Problem to solve:
Output the material word for word. Leave each picture out.

— Begin —

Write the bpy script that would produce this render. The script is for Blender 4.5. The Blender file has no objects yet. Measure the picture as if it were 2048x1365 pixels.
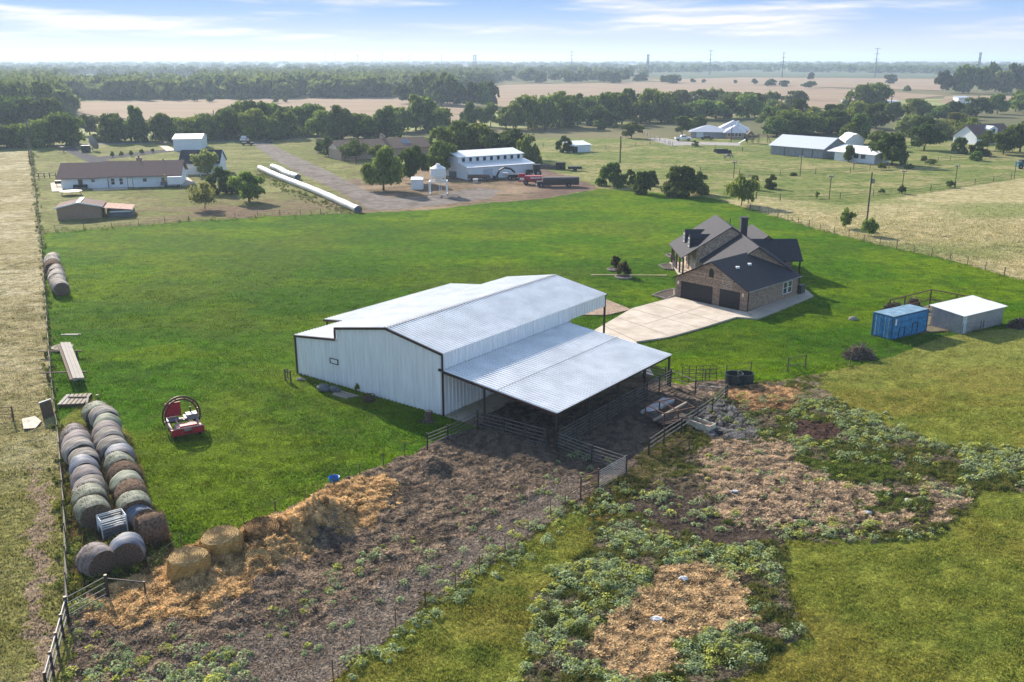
import bpy, math, random
import numpy as np
from mathutils import Vector, Matrix
random.seed(7); RNG=np.random.default_rng(11)
S=bpy.context.scene; COL=S.collection
# ------------------------------------------------------------------ survey: camera model and ground points measured off the photograph
F=1862.;HC=28.;YH=118.;CX,CY=1024.,682.5
PT=math.atan((CY-YH)/F);PC,PS=math.cos(PT),math.sin(PT)
def G(x,y,z=0.):
    u=(x-CX)/F;v=(y-CY)/F
    d=(u,PC-v*PS,-PS-v*PC);t=(z-HC)/d[2]
    return Vector((d[0]*t,d[1]*t,z))
def PX(X,Y,Z=0.):
    Z=Z-HC;zc=Y*PC-Z*PS;yc=-(Y*PS+Z*PC)
    return CX+F*X/zc,CY+F*yc/zc
def DEP(p): return p[1]*PC-(p[2]-HC)*PS
def HT(bx,by,ty):
    g=G(bx,by);lo,hi=0.,150.
    for _ in range(50):
        m=(lo+hi)/2
        if PX(g.x,g.y,m)[1]>ty: lo=m
        else: hi=m
    return lo
# ------------------------------------------------------------------ numpy value noise
def vn(x,y,seed=0):
    x=np.asarray(x,float);y=np.asarray(y,float)
    xi=np.floor(x).astype(np.int64);yi=np.floor(y).astype(np.int64);fx=x-xi;fy=y-yi
    fx=fx*fx*(3-2*fx);fy=fy*fy*(3-2*fy)
    def h(a,b):
        n=(a*374761393+b*668265263+seed*1442695041)&0x7fffffff
        n=((n^(n>>13))*1274126177)&0x7fffffff
        n=(n^(n>>16))&0xffff
        return n/65535.
    return (h(xi,yi)*(1-fx)+h(xi+1,yi)*fx)*(1-fy)+(h(xi,yi+1)*(1-fx)+h(xi+1,yi+1)*fx)*fy
def fbm(x,y,seed=0,o=4):
    s=0;a=.5;n=0
    for i in range(o):
        s=s+a*vn(x*2**i+17.3*i,y*2**i-9.1*i,seed+i);n+=a;a*=.5
    return s/n
def inpoly(px,py,poly):
    r=np.zeros(px.shape,bool);n=len(poly);j=n-1
    for i in range(n):
        xi,yi=poly[i];xj,yj=poly[j]
        if yi!=yj:
            c=((yi>py)!=(yj>py))&(px<(xj-xi)*(py-yi)/(yj-yi)+xi);r^=c
        j=i
    return r
# ------------------------------------------------------------------ materials
MATS={}
def _new(name):
    m=bpy.data.materials.new(name);m.use_nodes=True;nt=m.node_tree;nt.nodes.clear()
    o=nt.nodes.new('ShaderNodeOutputMaterial');return m,nt,o
def N(nt,t,**k):
    n=nt.nodes.new('ShaderNode'+t)
    for a,b in k.items():
        if a in n.inputs.keys(): n.inputs[a].default_value=b
        else: setattr(n,a,b)
    return n
def c4(c): return (c[0],c[1],c[2],1)
def mat(name,col,rough=.7,metal=0.,var=.2,scale=2.,col2=None,bump=0.,bscale=15.,stretch=(1,1,1),rnd=0.,spec=.3):
    if name in MATS: return MATS[name]
    m,nt,o=_new(name);L=nt.links.new
    b=N(nt,'BsdfPrincipled');b.inputs['Roughness'].default_value=rough;b.inputs['Metallic'].default_value=metal
    b.inputs['Specular IOR Level'].default_value=spec
    tc=N(nt,'TexCoord');mp=N(nt,'Mapping');mp.inputs['Scale'].default_value=stretch;L(tc.outputs['Object'],mp.inputs[0])
    n1=N(nt,'TexNoise',Scale=scale,Detail=6.,Roughness=.65);L(mp.outputs[0],n1.inputs['Vector'])
    r=N(nt,'ValToRGB');r.color_ramp.elements[0].position=.37;r.color_ramp.elements[1].position=.63
    a=col2 if col2 else [x*(1+var) for x in col];c0=[x*(1-var) for x in col] if not col2 else col
    r.color_ramp.elements[0].color=c4(c0);r.color_ramp.elements[1].color=c4(a)
    L(n1.outputs['Fac'],r.inputs[0]);out=r.outputs[0]
    if rnd:
        oi=N(nt,'ObjectInfo');mr=N(nt,'MapRange');mr.inputs['To Min'].default_value=1-rnd;mr.inputs['To Max'].default_value=1+rnd
        L(oi.outputs['Random'],mr.inputs[0]);mx=N(nt,'VectorMath',operation='SCALE');L(out,mx.inputs[0]);L(mr.outputs[0],mx.inputs['Scale']);out=mx.outputs[0]
    L(out,b.inputs['Base Color'])
    if bump:
        n2=N(nt,'TexNoise',Scale=bscale,Detail=4.);L(mp.outputs[0],n2.inputs['Vector'])
        bp=N(nt,'Bump',Strength=bump,Distance=.05);L(n2.outputs['Fac'],bp.inputs['Height']);L(bp.outputs[0],b.inputs['Normal'])
    L(b.outputs[0],o.inputs[0]);MATS[name]=m;return m
def brickmat(name,c1,c2,cm,scale=1.,bw=.22,rh=.075,ms=.012,rough=.85):
    m,nt,o=_new(name);L=nt.links.new;b=N(nt,'BsdfPrincipled',Roughness=rough)
    tc=N(nt,'TexCoord');sx=N(nt,'SeparateXYZ');L(tc.outputs['Object'],sx.inputs[0])
    ad=N(nt,'Math',operation='ADD');L(sx.outputs[0],ad.inputs[0]);L(sx.outputs[1],ad.inputs[1])
    cb=N(nt,'CombineXYZ');L(ad.outputs[0],cb.inputs[0]);L(sx.outputs[2],cb.inputs[1])
    bt=N(nt,'TexBrick');bt.inputs['Color1'].default_value=c4(c1);bt.inputs['Color2'].default_value=c4(c2);bt.inputs['Mortar'].default_value=c4(cm)
    bt.inputs['Scale'].default_value=scale;bt.inputs['Brick Width'].default_value=bw;bt.inputs['Row Height'].default_value=rh;bt.inputs['Mortar Size'].default_value=ms
    L(cb.outputs[0],bt.inputs['Vector'])
    n=N(nt,'TexNoise',Scale=5.,Detail=6.);L(tc.outputs['Object'],n.inputs['Vector'])
    mr=N(nt,'MapRange');mr.inputs['From Min'].default_value=.3;mr.inputs['From Max'].default_value=.7;mr.inputs['To Min'].default_value=.6;mr.inputs['To Max'].default_value=1.5
    L(n.outputs['Fac'],mr.inputs[0]);v=N(nt,'VectorMath',operation='SCALE');L(bt.outputs['Color'],v.inputs[0]);L(mr.outputs[0],v.inputs['Scale'])
    L(v.outputs[0],b.inputs['Base Color']);L(b.outputs[0],o.inputs[0]);MATS[name]=m;return m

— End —

Final answer:
Write the bpy script that would produce this render. The script is for Blender 4.5. The Blender file has no objects yet. Measure the picture as if it were 2048x1365 pixels.
import bpy, math, random
import numpy as np
from mathutils import Vector, Matrix
random.seed(7); RNG=np.random.default_rng(11)
S=bpy.context.scene; COL=S.collection
# ------------------------------------------------------------------ survey: camera model and ground points measured off the photograph
F=1862.;HC=28.;YH=118.;CX,CY=1024.,682.5
PT=math.atan((CY-YH)/F);PC,PS=math.cos(PT),math.sin(PT)
def G(x,y,z=0.):
    u=(x-CX)/F;v=(y-CY)/F
    d=(u,PC-v*PS,-PS-v*PC);t=(z-HC)/d[2]
    return Vector((d[0]*t,d[1]*t,z))
def PX(X,Y,Z=0.):
    Z=Z-HC;zc=Y*PC-Z*PS;yc=-(Y*PS+Z*PC)
    return CX+F*X/zc,CY+F*yc/zc
def DEP(p): return p[1]*PC-(p[2]-HC)*PS
def HT(bx,by,ty):
    g=G(bx,by);lo,hi=0.,150.
    for _ in range(50):
        m=(lo+hi)/2
        if PX(g.x,g.y,m)[1]>ty: lo=m
        else: hi=m
    return lo
# ------------------------------------------------------------------ numpy value noise
def vn(x,y,seed=0):
    x=np.asarray(x,float);y=np.asarray(y,float)
    xi=np.floor(x).astype(np.int64);yi=np.floor(y).astype(np.int64);fx=x-xi;fy=y-yi
    fx=fx*fx*(3-2*fx);fy=fy*fy*(3-2*fy)
    def h(a,b):
        n=(a*374761393+b*668265263+seed*1442695041)&0x7fffffff
        n=((n^(n>>13))*1274126177)&0x7fffffff
        n=(n^(n>>16))&0xffff
        return n/65535.
    return (h(xi,yi)*(1-fx)+h(xi+1,yi)*fx)*(1-fy)+(h(xi,yi+1)*(1-fx)+h(xi+1,yi+1)*fx)*fy
def fbm(x,y,seed=0,o=4):
    s=0;a=.5;n=0
    for i in range(o):
        s=s+a*vn(x*2**i+17.3*i,y*2**i-9.1*i,seed+i);n+=a;a*=.5
    return s/n
def inpoly(px,py,poly):
    r=np.zeros(px.shape,bool);n=len(poly);j=n-1
    for i in range(n):
        xi,yi=poly[i];xj,yj=poly[j]
        if yi!=yj:
            c=((yi>py)!=(yj>py))&(px<(xj-xi)*(py-yi)/(yj-yi)+xi);r^=c
        j=i
    return r
# ------------------------------------------------------------------ materials
MATS={}
def _new(name):
    m=bpy.data.materials.new(name);m.use_nodes=True;nt=m.node_tree;nt.nodes.clear()
    o=nt.nodes.new('ShaderNodeOutputMaterial');return m,nt,o
def N(nt,t,**k):
    n=nt.nodes.new('ShaderNode'+t)
    for a,b in k.items():
        if a in n.inputs.keys(): n.inputs[a].default_value=b
        else: setattr(n,a,b)
    return n
def c4(c): return (c[0],c[1],c[2],1)
def mat(name,col,rough=.7,metal=0.,var=.2,scale=2.,col2=None,bump=0.,bscale=15.,stretch=(1,1,1),rnd=0.,spec=.3):
    if name in MATS: return MATS[name]
    m,nt,o=_new(name);L=nt.links.new
    b=N(nt,'BsdfPrincipled');b.inputs['Roughness'].default_value=rough;b.inputs['Metallic'].default_value=metal
    b.inputs['Specular IOR Level'].default_value=spec
    tc=N(nt,'TexCoord');mp=N(nt,'Mapping');mp.inputs['Scale'].default_value=stretch;L(tc.outputs['Object'],mp.inputs[0])
    n1=N(nt,'TexNoise',Scale=scale,Detail=6.,Roughness=.65);L(mp.outputs[0],n1.inputs['Vector'])
    r=N(nt,'ValToRGB');r.color_ramp.elements[0].position=.37;r.color_ramp.elements[1].position=.63
    a=col2 if col2 else [x*(1+var) for x in col];c0=[x*(1-var) for x in col] if not col2 else col
    r.color_ramp.elements[0].color=c4(c0);r.color_ramp.elements[1].color=c4(a)
    L(n1.outputs['Fac'],r.inputs[0]);out=r.outputs[0]
    if rnd:
        oi=N(nt,'ObjectInfo');mr=N(nt,'MapRange');mr.inputs['To Min'].default_value=1-rnd;mr.inputs['To Max'].default_value=1+rnd
        L(oi.outputs['Random'],mr.inputs[0]);mx=N(nt,'VectorMath',operation='SCALE');L(out,mx.inputs[0]);L(mr.outputs[0],mx.inputs['Scale']);out=mx.outputs[0]
    L(out,b.inputs['Base Color'])
    if bump:
        n2=N(nt,'TexNoise',Scale=bscale,Detail=4.);L(mp.outputs[0],n2.inputs['Vector'])
        bp=N(nt,'Bump',Strength=bump,Distance=.05);L(n2.outputs['Fac'],bp.inputs['Height']);L(bp.outputs[0],b.inputs['Normal'])
    L(b.outputs[0],o.inputs[0]);MATS[name]=m;return m
def brickmat(name,c1,c2,cm,scale=1.,bw=.22,rh=.075,ms=.012,rough=.85):
    m,nt,o=_new(name);L=nt.links.new;b=N(nt,'BsdfPrincipled',Roughness=rough)
    tc=N(nt,'TexCoord');sx=N(nt,'SeparateXYZ');L(tc.outputs['Object'],sx.inputs[0])
    ad=N(nt,'Math',operation='ADD');L(sx.outputs[0],ad.inputs[0]);L(sx.outputs[1],ad.inputs[1])
    cb=N(nt,'CombineXYZ');L(ad.outputs[0],cb.inputs[0]);L(sx.outputs[2],cb.inputs[1])
    bt=N(nt,'TexBrick');bt.inputs['Color1'].default_value=c4(c1);bt.inputs['Color2'].default_value=c4(c2);bt.inputs['Mortar'].default_value=c4(cm)
    bt.inputs['Scale'].default_value=scale;bt.inputs['Brick Width'].default_value=bw;bt.inputs['Row Height'].default_value=rh;bt.inputs['Mortar Size'].default_value=ms
    L(cb.outputs[0],bt.inputs['Vector'])
    n=N(nt,'TexNoise',Scale=5.,Detail=6.);L(tc.outputs['Object'],n.inputs['Vector'])
    mr=N(nt,'MapRange');mr.inputs['From Min'].default_value=.3;mr.inputs['From Max'].default_value=.7;mr.inputs['To Min'].default_value=.6;mr.inputs['To Max'].default_value=1.5
    L(n.outputs['Fac'],mr.inputs[0]);v=N(nt,'VectorMath',operation='SCALE');L(bt.outputs['Color'],v.inputs[0]);L(mr.outputs[0],v.inputs['Scale'])
    L(v.outputs[0],b.inputs['Base Color']);L(b.outputs[0],o.inputs[0]);MATS[name]=m;return m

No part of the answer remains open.